Later that evening, Alcivar and three others returned to Andrea’s residence and boarded the yacht at the rear of the property, the suit says. Andrea called the North Miami Beach Police Department and an officer was dispatched to the residence. The suit accuses Alcivar of presenting “manufactured loan documents” that had been provided by Joseph “to legitimize the alleged transaction.”

The police officer took no action and allowed the “yacht to be moved under cover of darkness” to its current location on the Miami River, the suit says. It’s tied up at the dock in front of the Bermuda House Apartments, 1160 NW North River Dr., a two-story building owned by Rio Mio, LLC in Hialeah.
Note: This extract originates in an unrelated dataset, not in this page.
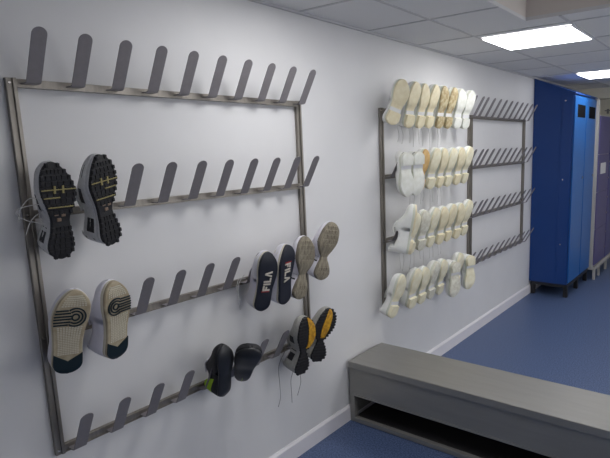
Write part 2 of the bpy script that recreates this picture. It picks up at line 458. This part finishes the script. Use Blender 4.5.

The landlord is renting dock space to Excellent Auto Group, which is doing repairs on the yacht.

Joseph, who is named as a defendant in the suit, said he did nothing wrong and was merely helping his client, Excellent Auto Group, obtain the yacht from the North Miami Beach residence. “The accusations made against me in the complaint are totally false,” he said Friday.

Alcivar, who heads Excellent Auto Group, and his lawyer could not be reached for comment.